-- begin SOURCE MATERIAL --

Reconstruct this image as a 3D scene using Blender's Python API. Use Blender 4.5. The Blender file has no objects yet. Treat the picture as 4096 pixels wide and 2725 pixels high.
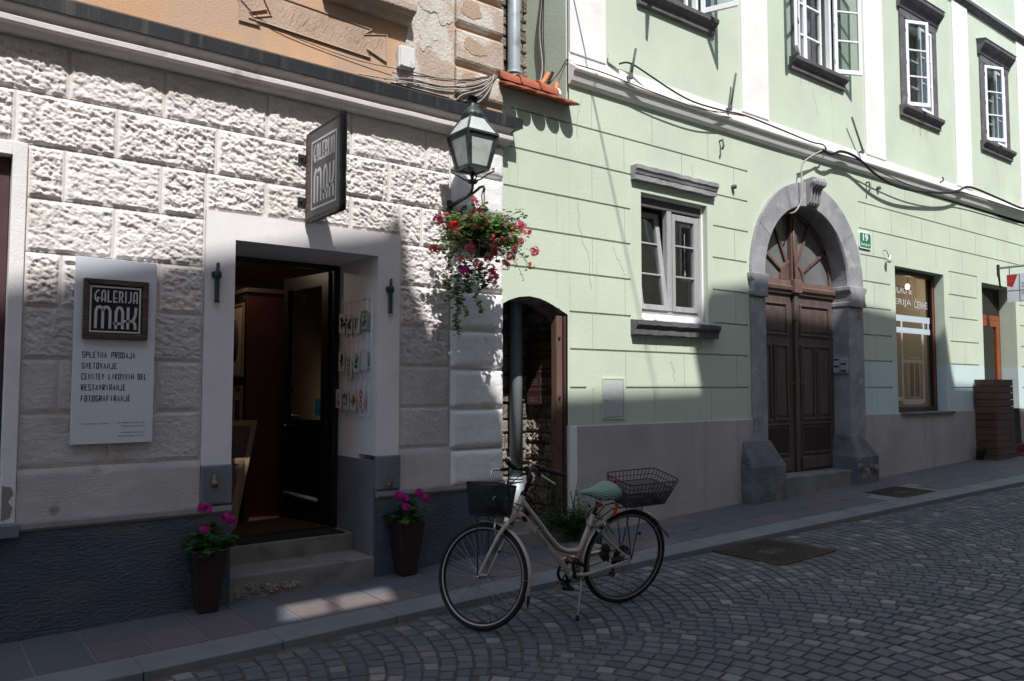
import bpy, math, random
import numpy as np
from mathutils import Vector, Matrix
random.seed(7); rng = np.random.default_rng(11)
SC = bpy.context.scene; COL = SC.collection
# ------------------------------------------------------------------ camera, light, exposure
EYE = 1.6
TH, PT = math.radians(52.3176), math.radians(3.377)
AX = Vector((math.cos(TH), math.sin(TH), 0)); RT = Vector((math.sin(TH), -math.cos(TH), 0)); UPV = Vector((0, 0, 1))
FW = AX*math.cos(PT) + UPV*math.sin(PT); CU = -AX*math.sin(PT) + UPV*math.cos(PT)
cd = bpy.data.cameras.new('camera'); cam = bpy.data.objects.new('camera', cd); COL.objects.link(cam)
cd.sensor_width = 36; cd.lens = 36*3186/4096; cd.clip_start = 0.05; cd.clip_end = 600
mw = Matrix((RT, CU, -FW)).transposed().to_4x4(); mw.translation = (0, 0, EYE); cam.matrix_world = mw
SC.camera = cam
SUN = Vector((-0.36, -1.0, 1.43)).normalized()          # direction towards the sun
sd = bpy.data.lights.new('sun', 'SUN'); sun = bpy.data.objects.new('sun', sd); COL.objects.link(sun)
sd.energy = 3.9; sd.angle = math.radians(0.53); sd.color = (1, .975, .945)
sun.rotation_euler = SUN.to_track_quat('Z', 'Y').to_euler(); sun.location = (0, -10, 20)
w = bpy.data.worlds.new('World'); SC.world = w; w.use_nodes = True
nt = w.node_tree; bg = nt.nodes['Background']; sky = nt.nodes.new('ShaderNodeTexSky')
sky.sky_type = 'NISHITA'; sky.sun_disc = False
sky.sun_elevation = math.asin(SUN.z); sky.sun_rotation = math.atan2(SUN.x, SUN.y)
nt.links.new(sky.outputs[0], bg.inputs[0]); bg.inputs[1].default_value = 0.15
SC.view_settings.view_transform = 'Standard'; SC.view_settings.look = 'None'; SC.view_settings.gamma = 1
SC.view_settings.exposure = 0.58
# ------------------------------------------------------------------ helpers
def tag(o, label=None, cat=None, group=None, kind=None):
    if label: o['label'] = label
    if cat: o['category'] = cat
    if group: o['group'] = group
    if kind: o['kind'] = kind
    return o
def thing(name, label, cat, loc=(0, 0, 0), group=None):
    o = bpy.data.objects.new(name, None); COL.objects.link(o); o.location = loc
    o.empty_display_size = .2
    return tag(o, label, cat, group)
class MB:
    """collects shapes in world coordinates and links them as one mesh object"""
    def __init__(s): s.v = []; s.f = []; s.m = []; s.sm = []; s.t = []
    def add(s, vs, fs, mi=0, smooth=False, tint=0.5):
        b = len(s.v); s.v += [tuple(p) for p in vs]
        for f in fs: s.f.append(tuple(b+i for i in f)); s.m.append(mi); s.sm.append(smooth); s.t.append(tint)
        return s
    def box(s, x0, x1, y0, y1, z0, z1, mi=0, tint=.5):
        vs = [(x, y, z) for z in (z0, z1) for x, y in ((x0, y0), (x1, y0), (x1, y1), (x0, y1))]
        return s.add(vs, [(3, 2, 1, 0), (4, 5, 6, 7), (0, 1, 5, 4), (1, 2, 6, 5), (2, 3, 7, 6), (3, 0, 4, 7)], mi, False, tint)
    def room(s, x0, x1, y0, y1, z0, z1):
        vs = [(x, y, z) for z in (z0, z1) for x, y in ((x0, y0), (x1, y0), (x1, y1), (x0, y1))]
        return s.add(vs, [(0, 1, 2, 3), (7, 6, 5, 4), (2, 1, 5, 6), (3, 2, 6, 7), (0, 3, 7, 4)])
    def obox(s, c, ax, ay, az, mi=0, tint=.5):
        c, ax, ay, az = map(Vector, (c, ax, ay, az))
        vs = [c+ax*i+ay*j+az*k for k in (-1, 1) for i, j in ((-1, -1), (1, -1), (1, 1), (-1, 1))]
        return s.add(vs, [(3, 2, 1, 0), (4, 5, 6, 7), (0, 1, 5, 4), (1, 2, 6, 5), (2, 3, 7, 6), (3, 0, 4, 7)], mi, False, tint)
    def prism(s, pts, y0, y1, mi=0, plane='xz', tint=.5):
        """polygon extruded: plane 'xz' along y, 'yz' along x, 'xy' along z"""
        n = len(pts)
        mk = {'xz': lambda p, d: (p[0], d, p[1]), 'yz': lambda p, d: (d, p[0], p[1]), 'xy': lambda p, d: (p[0], p[1], d)}[plane]
        vs = [mk(p, y0) for p in pts]+[mk(p, y1) for p in pts]
        fs = [tuple(range(n)), tuple(range(2*n-1, n-1, -1))]+[(i, n+i, n+(i+1) % n, (i+1) % n) for i in range(n)]
        return s.add(vs, fs, mi, False, tint)
    def tube(s, pts, r, n=8, mi=0, closed=False, smooth=True, caps=True):
        P = [Vector(p) for p in pts]; k = len(P)
        R = r if hasattr(r, '__len__') else [r]*k
        vs = []; prev = None
        for i in range(k):
            if closed: t = P[(i+1) % k]-P[i-1]
            else: t = P[min(i+1, k-1)]-P[max(i-1, 0)]
            if t.length < 1e-9: t = Vector((0, 0, 1))
            t.normalize()
            if prev is None:
                a = t.orthogonal().normalized()
            else:
                a = prev - t*prev.dot(t)
                if a.length < 1e-6: a = t.orthogonal()
                a.normalize()
            prev = a; b = t.cross(a)
            for j in range(n):
                g = 2*math.pi*j/n; vs.append(P[i]+(a*math.cos(g)+b*math.sin(g))*R[i])
        fs = []
        for i in range(k if closed else k-1):
            i2 = (i+1) % k
            for j in range(n): fs.append((i*n+j, i*n+(j+1) % n, i2*n+(j+1) % n, i2*n+j))
        s.add(vs, fs, mi, smooth)
        if caps and not closed:
            b = len(s.v)-len(vs)
            s.f.append(tuple(b+j for j in reversed(range(n)))); s.f.append(tuple(b+(k-1)*n+j for j in range(n)))
            s.m += [mi, mi]; s.sm += [False, False]; s.t += [.5, .5]
        return s
    def lathe(s, prof, c, n=20, axis=(0, 0, 1), mi=0, smooth=True, squash=None):
        c = Vector(c); az = Vector(axis).normalized(); a = az.orthogonal().normalized(); b = az.cross(a); vs = []
        for r, h in prof:
            for j in range(n):
                g = 2*math.pi*j/n; vs.append(c+az*h+(a*math.cos(g)+b*math.sin(g))*r)
        fs = [(i*n+j, i*n+(j+1) % n, (i+1)*n+(j+1) % n, (i+1)*n+j) for i in range(len(prof)-1) for j in range(n)]
        return s.add(vs, fs, mi, smooth)
    def ribbon(s, pts, t, mk, mi=0, closed=False):
        """flat stroke of width t along 2-D pts; mk maps 2-D to 3-D"""
        P = [Vector((p[0], p[1])) for p in pts]; n = len(P); L = []; Rr = []
        for i in range(n):
            d1 = (P[i]-P[i-1]) if (i > 0 or closed) else (P[1]-P[0]); d2 = (P[(i+1) % n]-P[i]) if (i < n-1 or closed) else (P[-1]-P[-2])
            d1 = d1.normalized(); d2 = d2.normalized(); d = (d1+d2)
            d = d.normalized() if d.length > 1e-6 else d1
            nn = Vector((-d.y, d.x)); sc = t/2/max(.45, nn.dot(Vector((-d1.y, d1.x))))
            L.append(P[i]+nn*sc); Rr.append(P[i]-nn*sc)
        vs = [mk(p.x, p.y) for p in L]+[mk(p.x, p.y) for p in Rr]
        fs = [(i, n+i, n+(i+1) % n, (i+1) % n) for i in range(n if closed else n-1)]
        return s.add(vs, fs, mi)
    def build(s, name, mats, parent=None, bevel=0, tints=False, xf=None, bseg=1, auto=False):
        me = bpy.data.meshes.new(name)
        vs = s.v if xf is None else [tuple(xf(Vector(p))) for p in s.v]
        me.from_pydata(vs, [], s.f); me.update()
        for m in (mats if isinstance(mats, (list, tuple)) else [mats]): me.materials.append(m)
        me.polygons.foreach_set('material_index', s.m); me.polygons.foreach_set('use_smooth', s.sm)
        if tints:
            a = me.attributes.new('tint', 'FLOAT', 'FACE'); a.data.foreach_set('value', s.t)
        o = bpy.data.objects.new(name, me); COL.objects.link(o)
        if parent is not None:
            o.parent = parent; o.matrix_parent_inverse = Matrix.Translation(-abs_loc(parent))
        if bevel:
            b = o.modifiers.new('bevel', 'BEVEL'); b.width = bevel; b.segments = bseg; b.limit_method = 'ANGLE'; b.angle_limit = math.radians(40)
        return o
def abs_loc(o):
    return o.location.copy() if o.type == 'EMPTY' else Vector((0, 0, 0))
def mbox(name, mats, parent, *a, bevel=.004, **k): return MB().box(*a).build(name, mats, parent, bevel=bevel, **k)
def W(x, z, Y):
    """point seen at (x, z) on the facade plane y = 6, moved along its sight line to depth Y"""
    k = Y/6; return (x*k, Y, EYE+(z-EYE)*k)
def text_obj(name, s, x0, x1, z0, z1, y, mat, parent, mk=None, bold=0, fit=True):
    """lettering fitted into the rectangle x0..x1, z0..z1 on the plane y"""
    cu = bpy.data.curves.new(name, 'FONT'); cu.body = s; cu.size = 1; cu.offset = bold; cu.resolution_u = 3
    to = bpy.data.objects.new(name, cu); COL.objects.link(to)
    bpy.context.view_layer.update()
    me = bpy.data.meshes.new_from_object(to.evaluated_get(bpy.context.evaluated_depsgraph_get()))
    bpy.data.objects.remove(to)
    v = np.array([p.co[:] for p in me.vertices]); mn = v.min(0); mx = v.max(0)
    mk = mk or (lambda a, b: (a, y, b))
    for p in me.vertices:
        u = (p.co.x-mn[0])/(mx[0]-mn[0]); t = (p.co.y-mn[1])/(mx[1]-mn[1])
        p.co = mk(x0+u*(x1-x0), z0+t*(z1-z0))
    me.materials.clear(); me.materials.append(mat)
    o = bpy.data.objects.new(name, me); COL.objects.link(o)
    if parent is not None: o.parent = parent; o.matrix_parent_inverse = Matrix.Translation(-abs_loc(parent))
    return o
def lamp_light(name, loc, watts, parent):
    d = bpy.data.lights.new(name, 'POINT'); d.energy = watts; d.color = (1, .80, .58); d.shadow_soft_size = .03
    o = bpy.data.objects.new(name, d); COL.objects.link(o); o.location = loc; o.parent = parent; o.matrix_parent_inverse = Matrix.Translation(-abs_loc(parent))
def vnoise(x, y, seed):
    """smooth value noise on arrays"""
    r = np.random.default_rng(seed).random((256, 256)); xi = np.floor(x).astype(int); yi = np.floor(y).astype(int)
    fx = x-xi; fy = y-yi; fx = fx*fx*(3-2*fx); fy = fy*fy*(3-2*fy); g = lambda a, b: r[a % 256, b % 256]
    return (g(xi, yi)*(1-fx)+g(xi+1, yi)*fx)*(1-fy)+(g(xi, yi+1)*(1-fx)+g(xi+1, yi+1)*fx)*fy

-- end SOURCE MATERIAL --

Only a number is wanted: how many lines contain "scene"?

- _RESPONSE FOR THIS EXERCISE_: 2